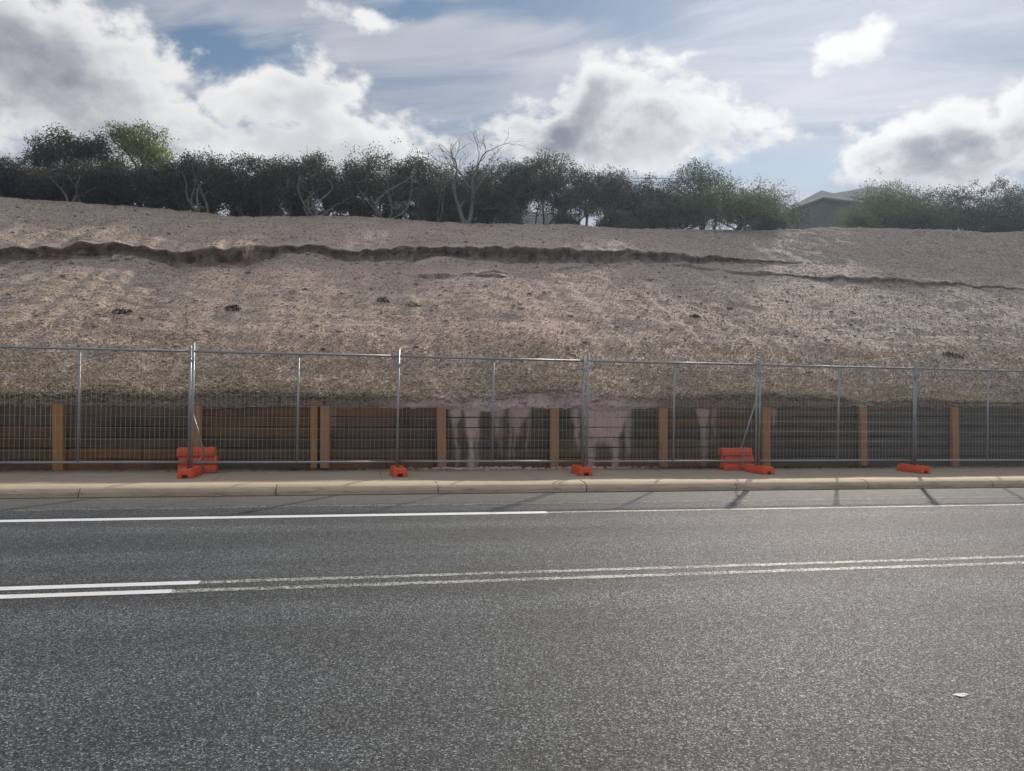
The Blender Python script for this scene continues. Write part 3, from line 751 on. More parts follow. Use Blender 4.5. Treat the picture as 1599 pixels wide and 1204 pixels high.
M_STONE = material('stone_clods', f_island((.24, .18, .145), (.42, .33, .27), (.66, .58, .51)))
def spill():
    # soil and pink mud lodged on top of the wall
    n = 1500; X = -9 + 29 * RNG.random(n)
    w = .12 + np.exp(-((X - 2.2) / 1.0) ** 2) + np.exp(-((X - 4.6) / .9) ** 2) + .5 * np.exp(-((X + 5) / 1.5) ** 2) + .5 * np.exp(-((X + 1) / .6) ** 2)
    k = RNG.random(n) < w; X = X[k]; w = w[k]; n = len(X)
    Y = YB + .0 + .26 * RNG.random(n); S = (.016 + .05 * RNG.random(n) ** 2.2) * (.7 + .35 * w)
    z = np.maximum(hill_z(X, Y), wall_top(X) - .01) + S * .1
    lumps('spilled_mud', np.stack([X, Y, z], 1), S, M_MUD, 'pinkish mud and soil clods slumped onto the top of the timber wall', 'mud', .6)
    # mud heaps along the wall's foot
    n = 330; c = RNG.choice([1.7, 2.1, 2.6, 3.2, 4.3, 4.9, 5.5], n); X = c + RNG.normal(size=n) * .38; Y = 14.74 - np.abs(RNG.normal(size=n)) * .10
    S = .018 + .045 * RNG.random(n) ** 2
    lumps('fallen_mud', np.stack([X, Y, .155 + grade(X) + S * .25], 1), S, M_MUD, 'pale pink mud heaped on the path at the foot of the wall', 'mud', .55, 5)
    # clods under the scarp
    n = 260; X = -16 + 36 * RNG.random(n); Ys, Hs = scarp(X); k = Hs > .12; X = X[k]; Ys = Ys[k]; n = len(X)
    Y = Ys - .08 - np.abs(RNG.normal(size=n)) * .30; S = .02 + .09 * RNG.random(n) ** 3
    lumps('soil_clods', np.stack([X, Y, hill_z(X, Y) + S * .2], 1), S, M_SLOPE, 'broken soil clods lying below the slip scarp', 'soil', .7, 8)
    # stones and clods lying about the slope
    n = 4200; Y = YB + .5 + 18 * RNG.random(n) ** 1.3; half = (Y - 15) / 18.5; X = (-9 - 12.5 * half) + RNG.random(n) * (30 + 30 * half); k = np.abs(Y - scarp(X)[0]) > .3; X = X[k]; Y = Y[k]; n = len(X)
    S = .012 + .06 * RNG.random(n) ** 6
    lumps('slope_stones', np.stack([X, Y, hill_z(X, Y) + S * .25], 1), S, M_STONE, 'small stones and clods scattered over the slope', 'stones', .5, 9)
    # leaf litter on the path
    n = 2600; c = RNG.choice([-.9, -.6, 6.4, 6.9, 7.6, 8.4, 9.0, 10.4], n); X = np.where(RNG.random(n) < .75, c + RNG.normal(size=n) * .4, -10 + 26 * RNG.random(n)); Y = 14.78 - np.abs(RNG.normal(size=n)) * .14
    z = .163 + grade(X) + .02 * RNG.random(n); L = .03 + .05 * RNG.random(n)
    V, F = scatter_quads(np.stack([X, Y, z], 1), L, L * .45, RNG.normal(size=(n, 3)) * np.array([1, 1, .25]), RNG.normal(size=(n, 3)) * .4 + np.array([0, 0, 1]))
    tag(mesh_np('leaf_litter', V, F, M_LITTER), 'dark dry leaf litter drifted against the foot of the timber wall', 'leaf litter', kind='stuff')
spill()

def weed(xpx, ypx, r, hgt, n, label, m=M_WEED):
    X, Y = hit_low(xpx, ypx); z = float(hill_z(X, Y))
    a = RNG.random(n) * 6.283; q = r * np.sqrt(RNG.random(n)); P = np.stack([q * np.cos(a) * 1.5, q * np.sin(a), 0 * a], 1)
    P[:, 2] = hgt * RNG.random(n) * (1 - (q / r) ** 2 * .7) + P[:, 1] * SL
    L = .05 + .07 * RNG.random(n)
    V, F = scatter_quads(P, L, L * .4, RNG.normal(size=(n, 3)), RNG.normal(size=(n, 3)))
    o = mesh_np('weed_clump', V, F, m, loc=(X, Y, z)); tag(o, label, 'weed', 'weeds scattered on the slope')
weed(598, 467, .13, .16, 110, 'small bright green weed clump alone in the middle of the slope')
weed(190, 494, .16, .08, 90, 'low dark weed tuft on the left of the slope', M_LITTER)
weed(364, 487, .13, .12, 120, 'dark compact weed tuft on the slope above the left fence joint', M_LITTER)
weed(645, 473, .14, .09, 60, 'straggly olive weed tuft right of the bright green one')
weed(1085, 500, .10, .07, 60, 'tiny dark weed tuft on the slope above the fourth fence panel', M_LITTER)
weed(1490, 557, .20, .08, 110, 'dark weed tuft low on the slope near the right edge', M_LITTER)
weed(1140, 480, .08, .08, 40, 'tiny dark weed tuft high on the slope right of the middle', M_LITTER)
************
→ Directions for this task: Give every line back word for word and leave the pictures out.

→ Written response:
The Blender Python script for this scene continues. Write part 3, from line 751 on. More parts follow. Use Blender 4.5. Treat the picture as 1599 pixels wide and 1204 pixels high.
M_STONE = material('stone_clods', f_island((.24, .18, .145), (.42, .33, .27), (.66, .58, .51)))
def spill():
    # soil and pink mud lodged on top of the wall
    n = 1500; X = -9 + 29 * RNG.random(n)
    w = .12 + np.exp(-((X - 2.2) / 1.0) ** 2) + np.exp(-((X - 4.6) / .9) ** 2) + .5 * np.exp(-((X + 5) / 1.5) ** 2) + .5 * np.exp(-((X + 1) / .6) ** 2)
    k = RNG.random(n) < w; X = X[k]; w = w[k]; n = len(X)
    Y = YB + .0 + .26 * RNG.random(n); S = (.016 + .05 * RNG.random(n) ** 2.2) * (.7 + .35 * w)
    z = np.maximum(hill_z(X, Y), wall_top(X) - .01) + S * .1
    lumps('spilled_mud', np.stack([X, Y, z], 1), S, M_MUD, 'pinkish mud and soil clods slumped onto the top of the timber wall', 'mud', .6)
    # mud heaps along the wall's foot
    n = 330; c = RNG.choice([1.7, 2.1, 2.6, 3.2, 4.3, 4.9, 5.5], n); X = c + RNG.normal(size=n) * .38; Y = 14.74 - np.abs(RNG.normal(size=n)) * .10
    S = .018 + .045 * RNG.random(n) ** 2
    lumps('fallen_mud', np.stack([X, Y, .155 + grade(X) + S * .25], 1), S, M_MUD, 'pale pink mud heaped on the path at the foot of the wall', 'mud', .55, 5)
    # clods under the scarp
    n = 260; X = -16 + 36 * RNG.random(n); Ys, Hs = scarp(X); k = Hs > .12; X = X[k]; Ys = Ys[k]; n = len(X)
    Y = Ys - .08 - np.abs(RNG.normal(size=n)) * .30; S = .02 + .09 * RNG.random(n) ** 3
    lumps('soil_clods', np.stack([X, Y, hill_z(X, Y) + S * .2], 1), S, M_SLOPE, 'broken soil clods lying below the slip scarp', 'soil', .7, 8)
    # stones and clods lying about the slope
    n = 4200; Y = YB + .5 + 18 * RNG.random(n) ** 1.3; half = (Y - 15) / 18.5; X = (-9 - 12.5 * half) + RNG.random(n) * (30 + 30 * half); k = np.abs(Y - scarp(X)[0]) > .3; X = X[k]; Y = Y[k]; n = len(X)
    S = .012 + .06 * RNG.random(n) ** 6
    lumps('slope_stones', np.stack([X, Y, hill_z(X, Y) + S * .25], 1), S, M_STONE, 'small stones and clods scattered over the slope', 'stones', .5, 9)
    # leaf litter on the path
    n = 2600; c = RNG.choice([-.9, -.6, 6.4, 6.9, 7.6, 8.4, 9.0, 10.4], n); X = np.where(RNG.random(n) < .75, c + RNG.normal(size=n) * .4, -10 + 26 * RNG.random(n)); Y = 14.78 - np.abs(RNG.normal(size=n)) * .14
    z = .163 + grade(X) + .02 * RNG.random(n); L = .03 + .05 * RNG.random(n)
    V, F = scatter_quads(np.stack([X, Y, z], 1), L, L * .45, RNG.normal(size=(n, 3)) * np.array([1, 1, .25]), RNG.normal(size=(n, 3)) * .4 + np.array([0, 0, 1]))
    tag(mesh_np('leaf_litter', V, F, M_LITTER), 'dark dry leaf litter drifted against the foot of the timber wall', 'leaf litter', kind='stuff')
spill()

def weed(xpx, ypx, r, hgt, n, label, m=M_WEED):
    X, Y = hit_low(xpx, ypx); z = float(hill_z(X, Y))
    a = RNG.random(n) * 6.283; q = r * np.sqrt(RNG.random(n)); P = np.stack([q * np.cos(a) * 1.5, q * np.sin(a), 0 * a], 1)
    P[:, 2] = hgt * RNG.random(n) * (1 - (q / r) ** 2 * .7) + P[:, 1] * SL
    L = .05 + .07 * RNG.random(n)
    V, F = scatter_quads(P, L, L * .4, RNG.normal(size=(n, 3)), RNG.normal(size=(n, 3)))
    o = mesh_np('weed_clump', V, F, m, loc=(X, Y, z)); tag(o, label, 'weed', 'weeds scattered on the slope')
weed(598, 467, .13, .16, 110, 'small bright green weed clump alone in the middle of the slope')
weed(190, 494, .16, .08, 90, 'low dark weed tuft on the left of the slope', M_LITTER)
weed(364, 487, .13, .12, 120, 'dark compact weed tuft on the slope above the left fence joint', M_LITTER)
weed(645, 473, .14, .09, 60, 'straggly olive weed tuft right of the bright green one')
weed(1085, 500, .10, .07, 60, 'tiny dark weed tuft on the slope above the fourth fence panel', M_LITTER)
weed(1490, 557, .20, .08, 110, 'dark weed tuft low on the slope near the right edge', M_LITTER)
weed(1140, 480, .08, .08, 40, 'tiny dark weed tuft high on the slope right of the middle', M_LITTER)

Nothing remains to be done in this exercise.